Andreoli has spent his career studying carbonado rocks, better known as black diamonds. The high hydrogen content of these carbon rock formations and the fact that they are found in just two locations on Earth suggested to scientists that they were formed as result of comet impacts.
“Very early on I thought I was having a Narnia moment but I kept my emotions in check. It was only in 2011 when Professor Kramers’s anomalous results matched mine that I knew we had opened a new gate and a new door.”
What excited the team most were the microscopic diamonds in the rock’s core. Diamonds are produced deep in the earth where intense pressure acts on coal. They are also formed by the high pressure shock caused by a comet explosion.
“Part of the comet impacted and the shock of the impact produced the diamonds,” says Kramers.
Microscopic dust particles and carbon-rich dust in Antarctic ice are the only comet material found on Earth. The North American Space Association (NASA) and the European Space Station spend billions of dollars to collect micrograms of comet material but “now we’ve got a radical new approach to studying the material without spending billions of dollars collecting it,” said Professor Kramers.

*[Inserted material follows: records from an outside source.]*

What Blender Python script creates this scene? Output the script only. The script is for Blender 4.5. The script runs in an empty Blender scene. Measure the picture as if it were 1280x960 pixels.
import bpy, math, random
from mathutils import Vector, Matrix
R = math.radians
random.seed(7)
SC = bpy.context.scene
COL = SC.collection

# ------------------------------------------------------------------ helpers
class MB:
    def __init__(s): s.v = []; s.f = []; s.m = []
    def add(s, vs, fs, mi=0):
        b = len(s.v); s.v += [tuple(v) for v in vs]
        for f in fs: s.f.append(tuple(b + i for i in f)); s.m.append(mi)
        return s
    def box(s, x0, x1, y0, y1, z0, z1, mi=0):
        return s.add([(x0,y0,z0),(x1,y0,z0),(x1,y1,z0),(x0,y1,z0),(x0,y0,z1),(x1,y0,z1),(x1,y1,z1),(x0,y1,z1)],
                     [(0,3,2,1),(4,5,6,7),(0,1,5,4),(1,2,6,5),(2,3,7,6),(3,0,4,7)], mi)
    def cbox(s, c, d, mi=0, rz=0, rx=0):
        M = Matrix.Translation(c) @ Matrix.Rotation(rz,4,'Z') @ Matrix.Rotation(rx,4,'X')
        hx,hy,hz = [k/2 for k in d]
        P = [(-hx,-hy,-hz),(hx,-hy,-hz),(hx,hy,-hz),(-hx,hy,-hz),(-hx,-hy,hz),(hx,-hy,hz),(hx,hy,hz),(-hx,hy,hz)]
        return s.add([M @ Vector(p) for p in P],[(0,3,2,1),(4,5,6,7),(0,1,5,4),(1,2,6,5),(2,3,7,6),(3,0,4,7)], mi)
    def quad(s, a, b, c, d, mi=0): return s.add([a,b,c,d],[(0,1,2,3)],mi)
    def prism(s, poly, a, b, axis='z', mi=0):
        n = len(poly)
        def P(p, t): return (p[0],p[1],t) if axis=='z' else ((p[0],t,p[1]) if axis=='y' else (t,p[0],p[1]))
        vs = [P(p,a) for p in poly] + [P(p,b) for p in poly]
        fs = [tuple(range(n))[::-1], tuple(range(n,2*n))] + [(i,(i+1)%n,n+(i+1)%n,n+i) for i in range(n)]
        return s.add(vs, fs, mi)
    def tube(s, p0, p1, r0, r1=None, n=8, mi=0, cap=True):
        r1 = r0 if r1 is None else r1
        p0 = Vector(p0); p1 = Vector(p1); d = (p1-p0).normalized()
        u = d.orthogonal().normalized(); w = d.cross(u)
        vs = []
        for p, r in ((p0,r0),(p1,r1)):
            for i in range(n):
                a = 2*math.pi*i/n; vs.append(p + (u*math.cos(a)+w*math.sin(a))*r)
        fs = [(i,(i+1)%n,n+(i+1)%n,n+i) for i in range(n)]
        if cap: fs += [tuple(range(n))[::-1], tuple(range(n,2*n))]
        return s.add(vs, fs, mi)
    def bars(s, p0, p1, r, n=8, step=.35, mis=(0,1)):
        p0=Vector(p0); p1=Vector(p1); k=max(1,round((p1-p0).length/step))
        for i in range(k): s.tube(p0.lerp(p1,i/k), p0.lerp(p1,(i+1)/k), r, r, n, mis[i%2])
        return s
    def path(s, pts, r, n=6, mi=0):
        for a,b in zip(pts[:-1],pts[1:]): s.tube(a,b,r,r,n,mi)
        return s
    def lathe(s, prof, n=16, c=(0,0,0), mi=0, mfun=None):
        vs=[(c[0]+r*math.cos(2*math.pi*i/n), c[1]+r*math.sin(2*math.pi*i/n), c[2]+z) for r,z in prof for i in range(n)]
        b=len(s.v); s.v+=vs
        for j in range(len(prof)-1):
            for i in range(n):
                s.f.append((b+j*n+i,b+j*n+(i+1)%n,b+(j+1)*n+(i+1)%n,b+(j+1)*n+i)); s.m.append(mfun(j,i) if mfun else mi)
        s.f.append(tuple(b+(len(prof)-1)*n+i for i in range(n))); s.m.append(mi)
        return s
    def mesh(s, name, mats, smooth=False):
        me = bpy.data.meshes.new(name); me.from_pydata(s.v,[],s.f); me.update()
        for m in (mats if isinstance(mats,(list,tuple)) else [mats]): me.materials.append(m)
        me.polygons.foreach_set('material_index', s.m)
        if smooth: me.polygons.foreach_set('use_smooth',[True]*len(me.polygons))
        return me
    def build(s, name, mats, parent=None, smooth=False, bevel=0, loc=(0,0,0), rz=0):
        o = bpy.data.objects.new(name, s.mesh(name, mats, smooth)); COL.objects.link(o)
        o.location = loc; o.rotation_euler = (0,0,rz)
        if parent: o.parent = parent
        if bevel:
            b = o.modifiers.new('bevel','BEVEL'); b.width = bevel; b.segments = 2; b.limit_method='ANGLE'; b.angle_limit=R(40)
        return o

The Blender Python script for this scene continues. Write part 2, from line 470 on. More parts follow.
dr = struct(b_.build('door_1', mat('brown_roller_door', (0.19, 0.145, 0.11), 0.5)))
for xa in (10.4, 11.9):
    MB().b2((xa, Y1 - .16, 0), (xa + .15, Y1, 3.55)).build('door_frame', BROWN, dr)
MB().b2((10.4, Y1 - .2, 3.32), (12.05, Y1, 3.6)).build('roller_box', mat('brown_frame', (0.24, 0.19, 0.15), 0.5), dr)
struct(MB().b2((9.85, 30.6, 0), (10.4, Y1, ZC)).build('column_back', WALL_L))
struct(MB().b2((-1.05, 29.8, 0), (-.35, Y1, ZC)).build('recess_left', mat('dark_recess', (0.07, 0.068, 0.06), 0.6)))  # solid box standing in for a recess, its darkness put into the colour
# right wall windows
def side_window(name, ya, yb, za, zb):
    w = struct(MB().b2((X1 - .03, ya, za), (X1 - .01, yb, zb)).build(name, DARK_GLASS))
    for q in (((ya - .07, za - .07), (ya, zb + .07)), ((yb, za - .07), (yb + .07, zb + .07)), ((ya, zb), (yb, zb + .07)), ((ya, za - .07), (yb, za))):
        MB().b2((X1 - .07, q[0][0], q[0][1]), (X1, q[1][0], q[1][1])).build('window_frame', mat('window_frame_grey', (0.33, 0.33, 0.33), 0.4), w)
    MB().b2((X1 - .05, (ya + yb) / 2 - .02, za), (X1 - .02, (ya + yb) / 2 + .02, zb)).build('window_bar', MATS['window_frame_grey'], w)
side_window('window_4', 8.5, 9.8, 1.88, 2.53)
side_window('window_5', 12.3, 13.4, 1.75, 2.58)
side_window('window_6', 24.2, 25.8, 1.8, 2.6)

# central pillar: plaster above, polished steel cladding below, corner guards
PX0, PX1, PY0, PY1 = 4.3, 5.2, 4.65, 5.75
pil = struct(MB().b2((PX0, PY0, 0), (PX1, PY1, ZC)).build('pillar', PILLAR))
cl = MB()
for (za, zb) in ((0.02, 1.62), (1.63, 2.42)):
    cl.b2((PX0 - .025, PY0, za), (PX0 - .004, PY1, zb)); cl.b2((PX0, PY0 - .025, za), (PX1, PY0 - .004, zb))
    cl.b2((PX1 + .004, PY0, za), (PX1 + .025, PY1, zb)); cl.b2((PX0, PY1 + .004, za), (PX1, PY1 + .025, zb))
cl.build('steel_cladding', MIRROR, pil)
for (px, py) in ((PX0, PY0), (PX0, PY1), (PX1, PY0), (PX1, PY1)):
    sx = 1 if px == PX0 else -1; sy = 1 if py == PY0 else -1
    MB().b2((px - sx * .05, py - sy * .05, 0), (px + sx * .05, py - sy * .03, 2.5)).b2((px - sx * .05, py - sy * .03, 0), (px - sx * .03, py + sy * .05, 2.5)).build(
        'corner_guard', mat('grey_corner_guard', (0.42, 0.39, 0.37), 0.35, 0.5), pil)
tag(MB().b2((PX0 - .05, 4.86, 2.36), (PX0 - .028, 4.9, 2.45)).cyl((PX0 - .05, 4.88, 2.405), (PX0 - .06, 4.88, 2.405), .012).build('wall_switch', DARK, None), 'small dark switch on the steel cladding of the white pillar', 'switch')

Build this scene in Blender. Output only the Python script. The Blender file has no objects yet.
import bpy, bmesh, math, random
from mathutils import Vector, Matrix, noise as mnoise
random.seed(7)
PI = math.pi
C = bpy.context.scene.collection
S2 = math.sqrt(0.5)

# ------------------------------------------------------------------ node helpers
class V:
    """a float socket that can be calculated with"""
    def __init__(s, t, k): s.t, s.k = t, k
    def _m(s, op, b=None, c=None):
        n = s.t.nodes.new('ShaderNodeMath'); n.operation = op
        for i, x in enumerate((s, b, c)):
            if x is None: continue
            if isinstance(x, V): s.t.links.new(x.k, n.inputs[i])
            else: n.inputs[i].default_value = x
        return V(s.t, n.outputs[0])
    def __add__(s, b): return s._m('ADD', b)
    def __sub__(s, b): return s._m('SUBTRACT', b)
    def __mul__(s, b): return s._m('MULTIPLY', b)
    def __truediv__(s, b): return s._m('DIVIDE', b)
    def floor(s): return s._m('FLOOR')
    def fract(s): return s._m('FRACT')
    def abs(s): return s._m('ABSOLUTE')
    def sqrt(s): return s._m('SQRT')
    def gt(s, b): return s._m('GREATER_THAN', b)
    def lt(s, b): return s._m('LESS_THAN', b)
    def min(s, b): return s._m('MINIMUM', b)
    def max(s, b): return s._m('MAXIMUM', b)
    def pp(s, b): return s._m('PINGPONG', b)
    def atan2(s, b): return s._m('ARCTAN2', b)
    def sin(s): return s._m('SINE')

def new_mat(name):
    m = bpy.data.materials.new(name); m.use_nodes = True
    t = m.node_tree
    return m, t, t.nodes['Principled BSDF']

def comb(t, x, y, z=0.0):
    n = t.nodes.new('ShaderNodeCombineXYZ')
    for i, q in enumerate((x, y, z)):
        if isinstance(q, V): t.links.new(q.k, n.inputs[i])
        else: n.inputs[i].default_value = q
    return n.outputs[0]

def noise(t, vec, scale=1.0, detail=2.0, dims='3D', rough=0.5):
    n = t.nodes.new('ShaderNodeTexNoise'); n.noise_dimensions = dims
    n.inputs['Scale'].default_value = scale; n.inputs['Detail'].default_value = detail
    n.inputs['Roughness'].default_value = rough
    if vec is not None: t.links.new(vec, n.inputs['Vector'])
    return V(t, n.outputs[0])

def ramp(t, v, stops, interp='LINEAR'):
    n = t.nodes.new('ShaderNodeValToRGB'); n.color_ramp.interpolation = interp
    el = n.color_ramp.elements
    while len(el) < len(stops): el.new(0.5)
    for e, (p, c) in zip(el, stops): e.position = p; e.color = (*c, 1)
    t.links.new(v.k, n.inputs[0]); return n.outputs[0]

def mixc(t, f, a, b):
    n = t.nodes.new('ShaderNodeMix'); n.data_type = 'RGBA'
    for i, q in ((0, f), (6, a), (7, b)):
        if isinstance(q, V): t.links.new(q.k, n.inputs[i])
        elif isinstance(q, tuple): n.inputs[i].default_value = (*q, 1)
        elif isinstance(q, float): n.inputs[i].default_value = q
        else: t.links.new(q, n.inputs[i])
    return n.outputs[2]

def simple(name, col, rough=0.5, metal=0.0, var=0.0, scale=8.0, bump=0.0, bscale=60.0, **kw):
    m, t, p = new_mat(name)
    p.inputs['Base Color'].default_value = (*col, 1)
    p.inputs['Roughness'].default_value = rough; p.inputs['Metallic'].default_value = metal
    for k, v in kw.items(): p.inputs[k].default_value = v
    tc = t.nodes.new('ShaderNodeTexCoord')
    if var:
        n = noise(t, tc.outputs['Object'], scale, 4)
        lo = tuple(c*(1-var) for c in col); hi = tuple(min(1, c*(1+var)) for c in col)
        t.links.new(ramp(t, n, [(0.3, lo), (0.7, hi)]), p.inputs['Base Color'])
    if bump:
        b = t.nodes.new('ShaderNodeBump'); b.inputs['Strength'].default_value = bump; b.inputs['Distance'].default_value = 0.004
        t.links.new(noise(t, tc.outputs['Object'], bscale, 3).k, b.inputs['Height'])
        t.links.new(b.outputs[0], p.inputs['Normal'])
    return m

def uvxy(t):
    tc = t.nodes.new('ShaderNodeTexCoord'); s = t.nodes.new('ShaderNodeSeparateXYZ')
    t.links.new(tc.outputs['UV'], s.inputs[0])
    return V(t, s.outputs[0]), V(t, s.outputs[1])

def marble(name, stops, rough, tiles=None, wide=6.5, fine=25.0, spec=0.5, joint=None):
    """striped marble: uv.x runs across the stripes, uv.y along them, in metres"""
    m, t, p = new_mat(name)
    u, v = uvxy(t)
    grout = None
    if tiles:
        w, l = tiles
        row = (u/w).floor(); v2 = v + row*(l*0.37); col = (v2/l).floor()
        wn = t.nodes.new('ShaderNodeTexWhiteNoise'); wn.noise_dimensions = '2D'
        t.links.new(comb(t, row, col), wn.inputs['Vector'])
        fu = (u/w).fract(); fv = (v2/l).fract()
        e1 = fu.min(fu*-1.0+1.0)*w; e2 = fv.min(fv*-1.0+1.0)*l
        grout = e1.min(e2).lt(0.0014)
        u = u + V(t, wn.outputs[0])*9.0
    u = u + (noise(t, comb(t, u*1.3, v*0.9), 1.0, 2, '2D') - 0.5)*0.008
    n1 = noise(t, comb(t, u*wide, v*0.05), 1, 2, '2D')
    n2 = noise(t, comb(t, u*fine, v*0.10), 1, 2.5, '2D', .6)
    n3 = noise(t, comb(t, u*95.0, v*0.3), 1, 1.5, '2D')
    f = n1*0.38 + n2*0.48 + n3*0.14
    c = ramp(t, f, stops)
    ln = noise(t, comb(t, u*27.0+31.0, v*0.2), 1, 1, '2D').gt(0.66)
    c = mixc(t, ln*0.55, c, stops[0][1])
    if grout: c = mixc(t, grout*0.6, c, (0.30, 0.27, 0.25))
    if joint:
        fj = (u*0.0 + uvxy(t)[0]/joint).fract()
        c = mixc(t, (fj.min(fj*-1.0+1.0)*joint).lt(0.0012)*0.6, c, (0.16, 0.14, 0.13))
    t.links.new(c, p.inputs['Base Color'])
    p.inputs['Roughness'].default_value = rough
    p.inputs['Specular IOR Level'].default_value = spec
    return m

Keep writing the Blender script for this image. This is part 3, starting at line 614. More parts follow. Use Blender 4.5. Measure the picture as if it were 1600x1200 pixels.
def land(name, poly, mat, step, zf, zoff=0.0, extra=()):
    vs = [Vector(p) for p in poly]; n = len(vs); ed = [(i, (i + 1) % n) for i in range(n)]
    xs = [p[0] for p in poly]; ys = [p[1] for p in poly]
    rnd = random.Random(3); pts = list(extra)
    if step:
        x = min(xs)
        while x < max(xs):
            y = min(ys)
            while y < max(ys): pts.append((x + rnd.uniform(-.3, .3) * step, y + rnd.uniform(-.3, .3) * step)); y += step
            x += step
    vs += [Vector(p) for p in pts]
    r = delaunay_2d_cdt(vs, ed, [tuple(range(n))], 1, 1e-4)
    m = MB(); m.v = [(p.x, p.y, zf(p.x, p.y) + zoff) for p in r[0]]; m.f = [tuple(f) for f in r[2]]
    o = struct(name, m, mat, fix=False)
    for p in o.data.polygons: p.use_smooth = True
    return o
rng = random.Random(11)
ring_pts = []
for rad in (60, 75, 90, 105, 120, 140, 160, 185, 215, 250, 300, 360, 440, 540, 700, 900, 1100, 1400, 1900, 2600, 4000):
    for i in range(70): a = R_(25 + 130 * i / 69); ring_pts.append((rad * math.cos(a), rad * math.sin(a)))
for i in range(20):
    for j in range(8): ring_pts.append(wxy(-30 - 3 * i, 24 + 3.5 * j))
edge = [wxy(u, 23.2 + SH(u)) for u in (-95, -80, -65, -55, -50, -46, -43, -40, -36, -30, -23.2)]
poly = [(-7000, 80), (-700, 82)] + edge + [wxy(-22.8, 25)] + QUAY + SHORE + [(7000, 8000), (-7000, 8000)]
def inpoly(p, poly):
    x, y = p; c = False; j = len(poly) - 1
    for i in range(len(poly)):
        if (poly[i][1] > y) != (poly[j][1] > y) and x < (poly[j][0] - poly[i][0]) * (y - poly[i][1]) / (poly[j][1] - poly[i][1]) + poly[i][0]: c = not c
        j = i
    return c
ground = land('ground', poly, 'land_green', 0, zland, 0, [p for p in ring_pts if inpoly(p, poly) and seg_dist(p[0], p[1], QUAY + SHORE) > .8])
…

Professor Block added, “The pebble discovered in the field will help unlock, in the future, the secrets of the formation of our solar system.”
International interest
The team named their pebble Hypatia in honour of the first well-known female mathematician, astronomer and philosopher, Hypatia of Alexandria. As Dr Andreoli explained, “Comets are beautiful, mysterious bringers of life. To us Hypatia embodies all that. And we felt she deserved more than an asteroid and crater on the moon that no one knows how to find named after her.”
Comets differ from asteroids and meteors with their thin atmospheres and regular orbits and the bodies are even thought to have sparked life on Earth.
Hypatia’s importance lies in the fact that acts as a time capsule holding stardust from beyond our solar system.
The ongoing research and study of the pebble has grown to include scientists from around the world, including Italian scientists from the universities of Bologna and Turin.
For Professor Adam Habib, Wits vice-chancellor and principal, the fact that this significant discovery came as result of collaboration between South African universities was important.
He believes that ongoing collaboration would lead to more ground-breaking work in other fields and show the world the quality of South African tertiary institutions.
“If we want true freedom it can only be achieved when our minds are free. Work of this quality proves that we are on the road.”